§ Material provided
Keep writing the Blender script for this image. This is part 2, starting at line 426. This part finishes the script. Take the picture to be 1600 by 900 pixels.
==
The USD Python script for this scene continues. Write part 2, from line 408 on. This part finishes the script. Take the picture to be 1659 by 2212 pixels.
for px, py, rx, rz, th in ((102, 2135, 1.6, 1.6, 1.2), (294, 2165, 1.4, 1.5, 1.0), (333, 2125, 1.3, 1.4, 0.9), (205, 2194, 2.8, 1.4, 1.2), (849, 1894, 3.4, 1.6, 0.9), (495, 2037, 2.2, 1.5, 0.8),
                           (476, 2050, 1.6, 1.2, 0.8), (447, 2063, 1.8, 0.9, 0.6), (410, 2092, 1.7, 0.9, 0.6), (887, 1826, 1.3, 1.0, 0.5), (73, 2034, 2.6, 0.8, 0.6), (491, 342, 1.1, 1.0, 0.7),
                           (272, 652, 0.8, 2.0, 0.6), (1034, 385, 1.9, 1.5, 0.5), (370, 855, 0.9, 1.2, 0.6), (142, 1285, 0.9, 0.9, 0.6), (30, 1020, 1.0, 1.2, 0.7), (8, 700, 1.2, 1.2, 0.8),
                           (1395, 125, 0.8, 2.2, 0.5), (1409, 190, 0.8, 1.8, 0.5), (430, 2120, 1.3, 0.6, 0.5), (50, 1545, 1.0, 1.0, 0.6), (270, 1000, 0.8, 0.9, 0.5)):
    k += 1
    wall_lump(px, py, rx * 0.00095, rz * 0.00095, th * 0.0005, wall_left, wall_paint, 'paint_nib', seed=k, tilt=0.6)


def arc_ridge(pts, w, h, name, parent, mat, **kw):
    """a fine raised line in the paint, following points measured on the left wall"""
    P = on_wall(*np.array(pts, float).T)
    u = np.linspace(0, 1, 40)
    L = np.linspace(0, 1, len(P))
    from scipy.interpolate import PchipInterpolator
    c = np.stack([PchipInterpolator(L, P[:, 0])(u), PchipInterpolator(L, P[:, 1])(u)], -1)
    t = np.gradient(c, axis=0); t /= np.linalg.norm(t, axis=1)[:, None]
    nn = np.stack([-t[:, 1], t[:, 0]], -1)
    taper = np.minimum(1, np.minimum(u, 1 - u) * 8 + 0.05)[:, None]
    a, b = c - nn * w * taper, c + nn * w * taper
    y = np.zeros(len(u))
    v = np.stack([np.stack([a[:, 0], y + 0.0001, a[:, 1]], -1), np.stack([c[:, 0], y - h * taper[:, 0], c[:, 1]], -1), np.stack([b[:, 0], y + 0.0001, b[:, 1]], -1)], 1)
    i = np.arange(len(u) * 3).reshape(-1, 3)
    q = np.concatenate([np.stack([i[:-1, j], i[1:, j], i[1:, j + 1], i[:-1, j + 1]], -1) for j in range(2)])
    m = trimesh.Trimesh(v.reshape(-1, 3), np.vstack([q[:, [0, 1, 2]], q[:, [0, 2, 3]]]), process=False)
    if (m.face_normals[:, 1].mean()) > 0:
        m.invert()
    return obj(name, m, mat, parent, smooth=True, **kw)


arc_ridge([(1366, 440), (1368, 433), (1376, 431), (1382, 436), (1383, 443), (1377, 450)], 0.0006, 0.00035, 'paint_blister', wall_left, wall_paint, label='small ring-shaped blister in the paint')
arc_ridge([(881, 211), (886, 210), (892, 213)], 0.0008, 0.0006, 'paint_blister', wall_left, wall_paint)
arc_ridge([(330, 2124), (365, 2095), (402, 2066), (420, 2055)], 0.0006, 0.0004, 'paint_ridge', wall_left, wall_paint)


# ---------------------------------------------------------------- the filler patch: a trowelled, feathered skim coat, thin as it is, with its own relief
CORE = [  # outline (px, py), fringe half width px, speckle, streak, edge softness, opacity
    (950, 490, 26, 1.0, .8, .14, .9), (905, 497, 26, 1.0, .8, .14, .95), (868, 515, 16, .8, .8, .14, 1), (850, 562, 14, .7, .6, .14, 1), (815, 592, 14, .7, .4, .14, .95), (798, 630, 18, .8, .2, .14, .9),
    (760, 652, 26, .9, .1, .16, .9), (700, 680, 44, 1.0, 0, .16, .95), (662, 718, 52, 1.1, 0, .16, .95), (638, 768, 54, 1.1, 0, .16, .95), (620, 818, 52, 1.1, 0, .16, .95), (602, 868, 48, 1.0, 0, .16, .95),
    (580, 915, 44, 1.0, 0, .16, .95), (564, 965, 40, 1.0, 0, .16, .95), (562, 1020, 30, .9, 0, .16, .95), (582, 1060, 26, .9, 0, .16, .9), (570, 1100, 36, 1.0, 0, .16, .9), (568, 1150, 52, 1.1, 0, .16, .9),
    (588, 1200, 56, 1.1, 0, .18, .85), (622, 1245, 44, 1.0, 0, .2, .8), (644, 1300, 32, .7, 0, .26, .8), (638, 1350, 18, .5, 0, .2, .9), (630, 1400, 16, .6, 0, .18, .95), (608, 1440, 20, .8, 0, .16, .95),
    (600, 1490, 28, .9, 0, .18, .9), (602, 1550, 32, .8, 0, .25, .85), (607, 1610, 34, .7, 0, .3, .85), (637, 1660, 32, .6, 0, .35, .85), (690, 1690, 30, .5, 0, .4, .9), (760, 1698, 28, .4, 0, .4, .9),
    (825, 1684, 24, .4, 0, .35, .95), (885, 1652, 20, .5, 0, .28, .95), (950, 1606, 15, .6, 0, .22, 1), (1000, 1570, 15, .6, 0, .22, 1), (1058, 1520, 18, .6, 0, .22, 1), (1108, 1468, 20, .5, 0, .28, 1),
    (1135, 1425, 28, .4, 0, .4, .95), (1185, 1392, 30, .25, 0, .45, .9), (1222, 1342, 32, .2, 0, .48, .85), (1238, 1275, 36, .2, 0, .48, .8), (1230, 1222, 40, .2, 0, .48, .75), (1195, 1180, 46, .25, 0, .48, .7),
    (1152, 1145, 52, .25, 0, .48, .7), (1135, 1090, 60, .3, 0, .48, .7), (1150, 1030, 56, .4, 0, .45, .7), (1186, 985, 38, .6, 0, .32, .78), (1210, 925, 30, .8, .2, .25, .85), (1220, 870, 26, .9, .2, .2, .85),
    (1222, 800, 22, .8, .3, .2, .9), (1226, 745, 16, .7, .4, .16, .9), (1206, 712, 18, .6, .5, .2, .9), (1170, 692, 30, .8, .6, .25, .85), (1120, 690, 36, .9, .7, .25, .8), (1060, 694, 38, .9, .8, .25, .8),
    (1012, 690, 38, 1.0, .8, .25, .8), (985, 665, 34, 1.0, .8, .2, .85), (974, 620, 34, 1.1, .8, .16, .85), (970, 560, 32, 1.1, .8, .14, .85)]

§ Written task
Using the entries above, return exactly the lines from the line with "The USD Python" to the line with "wall_lump(px, py, rx", counting both of those lines.

§ The reply
The USD Python script for this scene continues. Write part 2, from line 408 on. This part finishes the script. Take the picture to be 1659 by 2212 pixels.
for px, py, rx, rz, th in ((102, 2135, 1.6, 1.6, 1.2), (294, 2165, 1.4, 1.5, 1.0), (333, 2125, 1.3, 1.4, 0.9), (205, 2194, 2.8, 1.4, 1.2), (849, 1894, 3.4, 1.6, 0.9), (495, 2037, 2.2, 1.5, 0.8),
                           (476, 2050, 1.6, 1.2, 0.8), (447, 2063, 1.8, 0.9, 0.6), (410, 2092, 1.7, 0.9, 0.6), (887, 1826, 1.3, 1.0, 0.5), (73, 2034, 2.6, 0.8, 0.6), (491, 342, 1.1, 1.0, 0.7),
                           (272, 652, 0.8, 2.0, 0.6), (1034, 385, 1.9, 1.5, 0.5), (370, 855, 0.9, 1.2, 0.6), (142, 1285, 0.9, 0.9, 0.6), (30, 1020, 1.0, 1.2, 0.7), (8, 700, 1.2, 1.2, 0.8),
                           (1395, 125, 0.8, 2.2, 0.5), (1409, 190, 0.8, 1.8, 0.5), (430, 2120, 1.3, 0.6, 0.5), (50, 1545, 1.0, 1.0, 0.6), (270, 1000, 0.8, 0.9, 0.5)):
    k += 1
    wall_lump(px, py, rx * 0.00095, rz * 0.00095, th * 0.0005, wall_left, wall_paint, 'paint_nib', seed=k, tilt=0.6)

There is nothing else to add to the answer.